EDITORIAL: Walk the talk by curbing the theft of public funds

It is good to note an increase in prosecution of public officials accused of corruption.

The Ethics and Anti-Corruption Commission (EACC) says more than 300 cases involving alleged corruption by officials are currently pending in the courts. But if past conviction rates in such cases is anything to go by, the increased anti-corruption campaign may not yield much.

The public has for long been frustrated by the dismal number of convictions, especially those of top officials executing fraud running into hundreds of millions of shillings.

The EACC is apparently shifting blame to the courts, saying it is doing its best to bring the suspects to book.
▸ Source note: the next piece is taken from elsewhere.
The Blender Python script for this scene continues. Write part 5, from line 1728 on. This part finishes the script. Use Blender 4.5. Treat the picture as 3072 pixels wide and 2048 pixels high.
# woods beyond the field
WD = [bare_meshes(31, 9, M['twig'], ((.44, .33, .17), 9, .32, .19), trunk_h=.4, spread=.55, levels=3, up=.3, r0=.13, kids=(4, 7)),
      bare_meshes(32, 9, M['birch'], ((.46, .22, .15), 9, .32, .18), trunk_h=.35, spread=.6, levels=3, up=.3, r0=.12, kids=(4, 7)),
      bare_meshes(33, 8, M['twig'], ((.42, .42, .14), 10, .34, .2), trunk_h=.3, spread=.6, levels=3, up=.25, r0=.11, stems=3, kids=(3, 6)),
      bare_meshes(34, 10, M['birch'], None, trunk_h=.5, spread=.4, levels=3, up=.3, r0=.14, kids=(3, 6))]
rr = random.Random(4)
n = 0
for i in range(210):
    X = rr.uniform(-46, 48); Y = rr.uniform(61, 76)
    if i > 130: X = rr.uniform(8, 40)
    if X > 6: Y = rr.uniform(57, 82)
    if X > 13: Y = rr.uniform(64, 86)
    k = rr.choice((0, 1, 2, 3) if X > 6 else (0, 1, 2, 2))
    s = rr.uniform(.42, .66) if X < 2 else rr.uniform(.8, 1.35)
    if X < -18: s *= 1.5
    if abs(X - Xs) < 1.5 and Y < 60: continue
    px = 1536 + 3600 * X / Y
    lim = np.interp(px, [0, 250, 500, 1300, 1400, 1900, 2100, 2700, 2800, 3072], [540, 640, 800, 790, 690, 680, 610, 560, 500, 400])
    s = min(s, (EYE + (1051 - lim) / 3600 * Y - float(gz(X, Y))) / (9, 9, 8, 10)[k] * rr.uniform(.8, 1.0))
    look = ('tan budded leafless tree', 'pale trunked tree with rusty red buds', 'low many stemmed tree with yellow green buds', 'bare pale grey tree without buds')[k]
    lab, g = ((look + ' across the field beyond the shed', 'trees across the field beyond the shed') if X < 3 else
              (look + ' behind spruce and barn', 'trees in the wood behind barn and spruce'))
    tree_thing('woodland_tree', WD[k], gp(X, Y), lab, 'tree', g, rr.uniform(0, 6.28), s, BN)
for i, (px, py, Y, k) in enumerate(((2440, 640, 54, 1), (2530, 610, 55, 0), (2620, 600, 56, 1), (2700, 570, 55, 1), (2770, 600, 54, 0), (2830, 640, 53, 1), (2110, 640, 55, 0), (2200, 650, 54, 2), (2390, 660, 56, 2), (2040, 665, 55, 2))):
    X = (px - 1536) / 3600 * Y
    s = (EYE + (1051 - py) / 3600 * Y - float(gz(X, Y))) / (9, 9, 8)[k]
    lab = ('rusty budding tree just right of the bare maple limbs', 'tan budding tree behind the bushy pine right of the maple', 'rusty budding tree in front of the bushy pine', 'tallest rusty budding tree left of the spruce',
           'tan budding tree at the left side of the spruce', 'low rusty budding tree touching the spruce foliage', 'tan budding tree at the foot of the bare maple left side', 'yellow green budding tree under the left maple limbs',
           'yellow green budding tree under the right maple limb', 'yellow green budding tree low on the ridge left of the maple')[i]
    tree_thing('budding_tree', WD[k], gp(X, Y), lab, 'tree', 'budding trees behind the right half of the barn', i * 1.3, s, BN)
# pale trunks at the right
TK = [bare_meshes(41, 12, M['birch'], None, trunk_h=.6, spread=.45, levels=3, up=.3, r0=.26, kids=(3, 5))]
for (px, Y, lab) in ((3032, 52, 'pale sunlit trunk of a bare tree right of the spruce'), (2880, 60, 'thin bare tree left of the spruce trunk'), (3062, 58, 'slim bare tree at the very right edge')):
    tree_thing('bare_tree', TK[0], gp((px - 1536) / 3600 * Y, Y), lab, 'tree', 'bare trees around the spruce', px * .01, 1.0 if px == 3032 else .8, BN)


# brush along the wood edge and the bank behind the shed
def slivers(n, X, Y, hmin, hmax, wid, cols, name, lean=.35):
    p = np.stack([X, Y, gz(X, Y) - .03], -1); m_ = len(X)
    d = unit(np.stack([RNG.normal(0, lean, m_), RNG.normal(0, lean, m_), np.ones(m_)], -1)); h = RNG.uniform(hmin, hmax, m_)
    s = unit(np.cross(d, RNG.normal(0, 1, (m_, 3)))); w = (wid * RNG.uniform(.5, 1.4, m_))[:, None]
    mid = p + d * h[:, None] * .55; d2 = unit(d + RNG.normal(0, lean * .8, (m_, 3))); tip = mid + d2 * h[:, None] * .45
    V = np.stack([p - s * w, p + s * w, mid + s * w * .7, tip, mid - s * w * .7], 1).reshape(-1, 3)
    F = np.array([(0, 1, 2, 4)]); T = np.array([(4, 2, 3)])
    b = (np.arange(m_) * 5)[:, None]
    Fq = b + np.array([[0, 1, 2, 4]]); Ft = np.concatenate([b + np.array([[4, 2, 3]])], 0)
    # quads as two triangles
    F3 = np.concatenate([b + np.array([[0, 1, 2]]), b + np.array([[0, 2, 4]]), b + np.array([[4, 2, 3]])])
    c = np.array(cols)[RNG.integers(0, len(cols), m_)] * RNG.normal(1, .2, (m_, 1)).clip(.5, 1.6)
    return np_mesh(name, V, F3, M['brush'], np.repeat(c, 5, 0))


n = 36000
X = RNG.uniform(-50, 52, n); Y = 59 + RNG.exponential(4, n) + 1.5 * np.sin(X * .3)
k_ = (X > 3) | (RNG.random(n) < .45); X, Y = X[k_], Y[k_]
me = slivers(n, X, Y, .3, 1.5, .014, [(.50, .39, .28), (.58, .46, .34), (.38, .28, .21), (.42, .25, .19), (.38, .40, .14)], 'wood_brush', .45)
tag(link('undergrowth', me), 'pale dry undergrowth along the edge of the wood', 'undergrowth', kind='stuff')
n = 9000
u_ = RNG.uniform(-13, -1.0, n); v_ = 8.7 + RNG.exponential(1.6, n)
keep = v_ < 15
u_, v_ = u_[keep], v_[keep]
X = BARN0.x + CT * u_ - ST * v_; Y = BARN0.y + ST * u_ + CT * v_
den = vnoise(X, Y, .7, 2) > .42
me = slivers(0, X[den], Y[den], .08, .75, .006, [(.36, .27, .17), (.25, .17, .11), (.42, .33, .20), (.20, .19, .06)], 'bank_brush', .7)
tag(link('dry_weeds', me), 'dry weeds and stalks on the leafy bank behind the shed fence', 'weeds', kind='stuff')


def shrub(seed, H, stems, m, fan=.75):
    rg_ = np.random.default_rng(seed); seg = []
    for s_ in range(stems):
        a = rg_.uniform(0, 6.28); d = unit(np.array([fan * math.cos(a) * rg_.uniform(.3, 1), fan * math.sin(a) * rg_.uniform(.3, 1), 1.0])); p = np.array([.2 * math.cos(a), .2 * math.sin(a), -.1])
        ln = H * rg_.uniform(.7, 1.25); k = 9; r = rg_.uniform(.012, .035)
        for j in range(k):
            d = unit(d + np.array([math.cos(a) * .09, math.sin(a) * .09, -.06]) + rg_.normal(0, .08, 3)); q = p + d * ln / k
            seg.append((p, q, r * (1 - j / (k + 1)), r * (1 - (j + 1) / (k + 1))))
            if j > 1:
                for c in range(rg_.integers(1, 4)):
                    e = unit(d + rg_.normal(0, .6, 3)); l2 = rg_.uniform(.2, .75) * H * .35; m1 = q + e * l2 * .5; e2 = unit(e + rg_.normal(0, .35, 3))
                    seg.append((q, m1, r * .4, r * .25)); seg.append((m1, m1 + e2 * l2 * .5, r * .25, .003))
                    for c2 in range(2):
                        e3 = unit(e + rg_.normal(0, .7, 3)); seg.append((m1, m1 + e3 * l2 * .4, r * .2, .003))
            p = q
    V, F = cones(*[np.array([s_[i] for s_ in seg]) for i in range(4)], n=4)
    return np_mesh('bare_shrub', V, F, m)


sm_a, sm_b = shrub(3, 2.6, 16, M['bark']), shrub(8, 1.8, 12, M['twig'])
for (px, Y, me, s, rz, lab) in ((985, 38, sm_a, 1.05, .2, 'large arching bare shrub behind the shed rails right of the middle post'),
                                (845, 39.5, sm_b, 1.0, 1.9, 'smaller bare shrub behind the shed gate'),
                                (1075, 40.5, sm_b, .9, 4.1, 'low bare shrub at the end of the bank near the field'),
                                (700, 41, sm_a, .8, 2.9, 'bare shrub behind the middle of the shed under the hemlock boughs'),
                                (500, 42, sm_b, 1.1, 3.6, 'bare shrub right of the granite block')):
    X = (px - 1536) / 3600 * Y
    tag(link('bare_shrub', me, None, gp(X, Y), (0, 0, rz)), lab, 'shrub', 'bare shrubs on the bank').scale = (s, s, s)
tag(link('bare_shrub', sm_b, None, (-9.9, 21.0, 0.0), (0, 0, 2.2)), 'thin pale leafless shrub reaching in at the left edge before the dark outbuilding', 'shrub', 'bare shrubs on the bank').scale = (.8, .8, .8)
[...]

But it must be remembered that courts rely on evidence to find a person guilty and subsequently hand out punishment according to the law.

The burden of proof is therefore on the anti-corruption agency, which must carry out thorough and watertight investigations that will support convictions.

If this is done, it will soon become clear that corruption has a price and end the long-running perception that the worst fate a crooked official faces is loss of employment or a tainted name.

If at all there are weaknesses in our laws that allow the corrupt to game the system and walk free then we must eliminate them promptly.

The courts also need to hasten the speed with which they hear and determine corruption cases since, as the legal maxim goes, justice delayed is justice denied.

While it is up to the courts to determine who is guilty and who is not, it is not lost on the public that there is a growing class of current or former public officials with inexplicable wealth.

Failure to convict the so-called big fish has led to despondency among Kenyans who justifiably question the usefulness of various watchdogs, including the EACC.

While the anti-corruption agency must up its game, we also call on the political leadership to also join in an all-out fight against graft.

It is not unusual in this country to see people named aersely in various scams appointed to new positions by the same or different governments, leaving one to wonder whether leaders are willing to walk the talk as far as graft is concerned. The ethical bar in public appointments must be high if we are serious about taming corruption.

The various government arms must all redouble their efforts to stop theft and wastage of public resources. Anything less and we are assured of the well-documented consequences of corruption including rising inequality and potential social unrest.